Last semester in Kenyon, we read a book in my history class about dictators and military governments in Latin America and the tool TERROR they use. While families watched their sons and daughters and mothers and father disappear, become desaparecidos, not only was deep emotional trauma caused but a true fear of the government, facing the fact that their government was ready to use the most inhumane of tools to keep its people pacified, in the name of stability. The professor explained how the perpetrators of torture, the soldiers that were doing the torturing and have been in jail for some years, have all been tried and convicted as perpetrators on a personal level, not an institutional level--the atrocities that happened haven't be called a corruption of the state, rather horrific acts by individual actors "losing their minds with their newfound power." To me, this is the kind of thing that has lasting effects. This is why I've met Chilean youth that don't want to talk about it, are quick to remind me there's another perspective, that say "why keep protesting if it's in the past." Many Chileans haven't accepted what happened--or if they have, they want that to mean their in the right to move on from it.

I'm in a class here called Collective Memory in Chile that has been looking at this problem exactly.

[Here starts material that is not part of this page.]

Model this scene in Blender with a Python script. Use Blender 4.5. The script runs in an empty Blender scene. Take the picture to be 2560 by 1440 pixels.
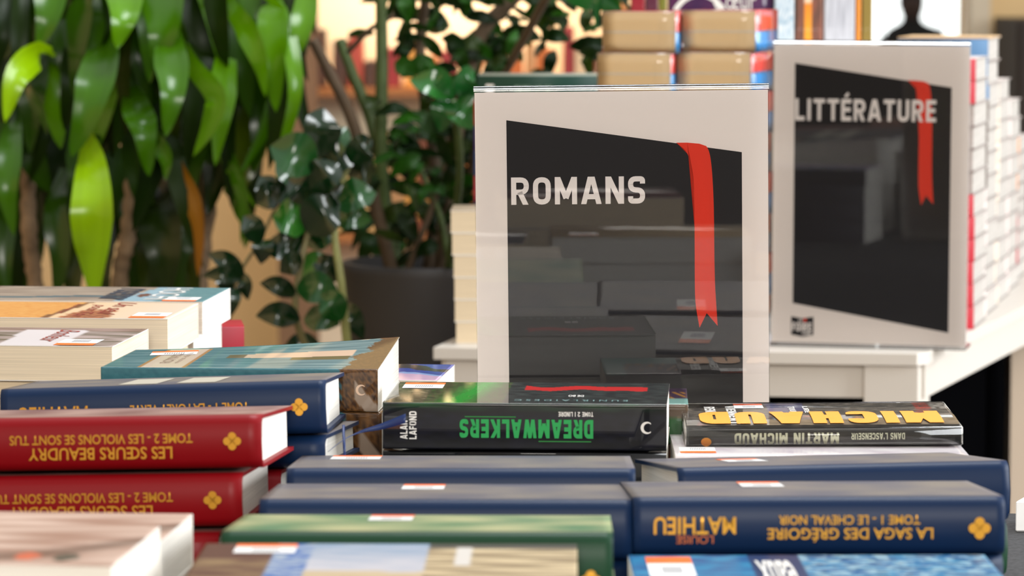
import bpy, bmesh, math, random
from mathutils import Vector, Matrix, noise

# ------------------------------------------------------------------ camera, world, lights, exposure
SC = bpy.context.scene
COL = SC.collection
F = 9000.0                      # focal length in pixels of the 2560 wide frame
ZC = 1.193                      # eye height
PITCH = math.atan(813 / F)
SP, CP = math.sin(PITCH), math.cos(PITCH)
TZ = 0.75                       # top of the grey clothed table
WZ = ZC - 0.448                 # top of the white table

cam_d = bpy.data.cameras.new('camera')
cam_d.sensor_width = 36.0
cam_d.lens = F / 2560 * 36
cam_d.clip_start, cam_d.clip_end = 0.05, 300
cam_d.dof.use_dof = True
cam_d.dof.focus_distance = 2.82
cam_d.dof.aperture_fstop = 11.5
cam = bpy.data.objects.new('camera', cam_d)
COL.objects.link(cam)
cam.location = (0, 0, ZC)
cam.rotation_euler = (math.pi / 2 - PITCH, 0, 0)
SC.camera = cam

SC.view_settings.view_transform = 'Standard'
SC.view_settings.look = 'None'
SC.view_settings.exposure = 0.0
SC.view_settings.gamma = 1.0
SC.view_settings.use_curve_mapping = False


def lin(c):
    r = []
    for v in c[:3]:
        v = v / 255.0
        r.append(v / 12.92 if v <= 0.04045 else ((v + 0.055) / 1.055) ** 2.4)
    return (r[0], r[1], r[2], 1.0)


world = bpy.data.worlds.new('daylit_hall')
SC.world = world
world.use_nodes = True
wn, wl = world.node_tree.nodes, world.node_tree.links
wn.clear()
w_out = wn.new('ShaderNodeOutputWorld')
w_bg = wn.new('ShaderNodeBackground')
w_tc = wn.new('ShaderNodeTexCoord')
wl.new(w_bg.outputs[0], w_out.inputs[0])


def w_lobe(direction, lo, hi):
    d = wn.new('ShaderNodeVectorMath'); d.operation = 'DOT_PRODUCT'
    v = Vector(direction).normalized()
    d.inputs[1].default_value = v
    wl.new(w_tc.outputs['Generated'], d.inputs[0])
    m = wn.new('ShaderNodeMapRange'); m.interpolation_type = 'SMOOTHSTEP'
    m.inputs['From Min'].default_value = lo
    m.inputs['From Max'].default_value = hi
    wl.new(d.outputs['Value'], m.inputs['Value'])
    return m.outputs['Result']


def w_mix(fac, a, b):
    m = wn.new('ShaderNodeMix'); m.data_type = 'RGBA'
    wl.new(fac, m.inputs['Factor'])
    for sock, val in ((m.inputs[6], a), (m.inputs[7], b)):
        if isinstance(val, tuple):
            sock.default_value = val
        else:
            wl.new(val, sock)
    return m.outputs[2]


amb = w_mix(w_lobe((0, 0, 1), -0.2, 0.9), (0.42, 0.38, 0.33, 1), (0.62, 0.62, 0.62, 1))
amb = w_mix(w_lobe((0, -1, 0.15), 0.2, 1.0), amb, (0.62, 0.57, 0.52, 1))
amb = w_mix(w_lobe((0.12, 1, 0.0), 0.93, 0.985), amb, (2.6, 2.65, 2.6, 1))
wl.new(amb, w_bg.inputs['Color'])
w_bg.inputs['Strength'].default_value = 1.0


def area(name, loc, target, sx, sy, power, color):
    l = bpy.data.lights.new(name, 'AREA')
    l.shape = 'RECTANGLE'
    l.size, l.size_y = sx, sy
    l.energy = power
    l.color = color
    o = bpy.data.objects.new(name, l)
    COL.objects.link(o)
    o.location = loc
    d = Vector(target) - Vector(loc)
    o.rotation_euler = d.to_track_quat('-Z', 'Y').to_euler()
    return o


area('daylight_side_window', (4.2, 3.4, 2.0), (0, 3.0, 0.9), 3.2, 2.2, 300, (0.95, 0.98, 1.0))
area('front_fill_added', (0.8, -5.5, 3.6), (0, 3.0, 0.8), 4.0, 2.0, 420, (1.0, 0.95, 0.88))  # unseen fill added behind the camera to light the front faces
area('daylight_roof_light', (0.6, 4.2, 4.2), (0, 3.6, 0.8), 2.0, 1.2, 110, (0.95, 0.98, 1.0))


# ------------------------------------------------------------------ pixel -> place helpers
def at(px, py, Y):
    u, v = (px - 1280) / F, (720 - py) / F
    dy = CP + v * SP
    dz = -SP + v * CP
    t = Y / dy
    return Vector((u * t, Y, ZC + dz * t))


def depth_at(py, z):
    v = (720 - py) / F
    return (z - ZC) * (CP + v * SP) / (-SP + v * CP)


# ------------------------------------------------------------------ material helpers
MATS = {}


def pmat(name, color=None, rough=0.5, spec=0.5, coat=0.0, attr=False, bump=None, vary=None, metal=0.0,
         pages=False, emit=None, translucent=0.0, coat_rough=0.06, sheen=0.0):
    if name in MATS:
        return MATS[name]
    m = bpy.data.materials.new(name)
    m.use_nodes = True
    n, l = m.node_tree.nodes, m.node_tree.links
    n.clear()
    out = n.new('ShaderNodeOutputMaterial')
    b = n.new('ShaderNodeBsdfPrincipled')
    l.new(b.outputs[0], out.inputs[0])
    b.inputs['Roughness'].default_value = rough
    b.inputs['Specular IOR Level'].default_value = spec
    b.inputs['Coat Weight'].default_value = coat
    b.inputs['Coat Roughness'].default_value = coat_rough
    b.inputs['Metallic'].default_value = metal
    b.inputs['Sheen Weight'].default_value = sheen
    col = None
    if attr:
        a = n.new('ShaderNodeVertexColor'); a.layer_name = 'Col'
        col = a.outputs['Color']
    elif color is not None:
        b.inputs['Base Color'].default_value = lin(color)
    tc = n.new('ShaderNodeTexCoord')
    if pages:
        mp = n.new('ShaderNodeMapping')
        mp.inputs['Scale'].default_value = (6, 6, 900)
        l.new(tc.outputs['Object'], mp.inputs['Vector'])
        t = n.new('ShaderNodeTexNoise'); t.inputs['Scale'].default_value = 1.0; t.inputs['Detail'].default_value = 3
        l.new(mp.outputs[0], t.inputs['Vector'])
        r = n.new('ShaderNodeMapRange')
        r.inputs['From Min'].default_value = 0.25; r.inputs['From Max'].default_value = 0.7
        r.inputs['To Min'].default_value = 0.80; r.inputs['To Max'].default_value = 1.03
        l.new(t.outputs['Fac'], r.inputs['Value'])
        mx = n.new('ShaderNodeMix'); mx.data_type = 'RGBA'; mx.blend_type = 'MULTIPLY'
        mx.inputs['Factor'].default_value = 1.0
        mx.inputs[6].default_value = lin(color)
        l.new(r.outputs[0], mx.inputs[7])
        col = mx.outputs[2]
    if vary:
        sc, lo, hi = vary
        t = n.new('ShaderNodeTexNoise'); t.inputs['Scale'].default_value = sc; t.inputs['Detail'].default_value = 5
        l.new(tc.outputs['Object'], t.inputs['Vector'])
        r = n.new('ShaderNodeMapRange')
        r.inputs['From Min'].default_value = 0.3; r.inputs['From Max'].default_value = 0.7
        r.inputs['To Min'].default_value = lo; r.inputs['To Max'].default_value = hi
        l.new(t.outputs['Fac'], r.inputs['Value'])
        mx = n.new('ShaderNodeMix'); mx.data_type = 'RGBA'; mx.blend_type = 'MULTIPLY'
        mx.inputs['Factor'].default_value = 1.0
        if col is not None:
            l.new(col, mx.inputs[6])
        else:
            mx.inputs[6].default_value = lin(color)
        l.new(r.outputs[0], mx.inputs[7])
        col = mx.outputs[2]
    if col is not None:
        l.new(col, b.inputs['Base Color'])
    if bump:
        sc, st, vec = bump
        mp = n.new('ShaderNodeMapping'); mp.inputs['Scale'].default_value = vec
        l.new(tc.outputs['Object'], mp.inputs['Vector'])
        t = n.new('ShaderNodeTexNoise'); t.inputs['Scale'].default_value = sc; t.inputs['Detail'].default_value = 6
        l.new(mp.outputs[0], t.inputs['Vector'])
        bp = n.new('ShaderNodeBump'); bp.inputs['Strength'].default_value = st; bp.inputs['Distance'].default_value = 0.002
        l.new(t.outputs['Fac'], bp.inputs['Height'])
        l.new(bp.outputs[0], b.inputs['Normal'])
    if emit:
        b.inputs['Emission Color'].default_value = lin(emit[0])
        b.inputs['Emission Strength'].default_value = emit[1]
    if translucent > 0:
        tr = n.new('ShaderNodeBsdfTranslucent')
        if col is not None:
            hs = n.new('ShaderNodeHueSaturation')
            hs.inputs['Saturation'].default_value = 1.1
            hs.inputs['Value'].default_value = 1.7
            l.new(col, hs.inputs['Color'])
            l.new(hs.outputs[0], tr.inputs['Color'])
        ms = n.new('ShaderNodeMixShader')
        ms.inputs[0].default_value = translucent
        l.new(b.outputs[0], ms.inputs[1]); l.new(tr.outputs[0], ms.inputs[2])
        l.new(ms.outputs[0], out.inputs[0])
    MATS[name] = m
    return m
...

We've read and talked about how all these horrible events are going forgotten, because people don't want to remember, people to want to face it. It's understandable, but so unacceptable. A democracy needs honesty, right? What happens if Chileans don't remember these events when it is undeniably a part of the Chilean identity? It also makes me think about the States. Haven't we, more or less, already forgotten about how our government responded to Hurricane Katrina? Do schools all over America do a good job of making its students remember and reflect on slavery? 9/11? Whether or not we are for or against traumatic things that have happened in our nations, we need to remember not only their historical and political implications but their emotional implications--i think those are what give us our identity as a unified country, what identifies us as citizens of the USA.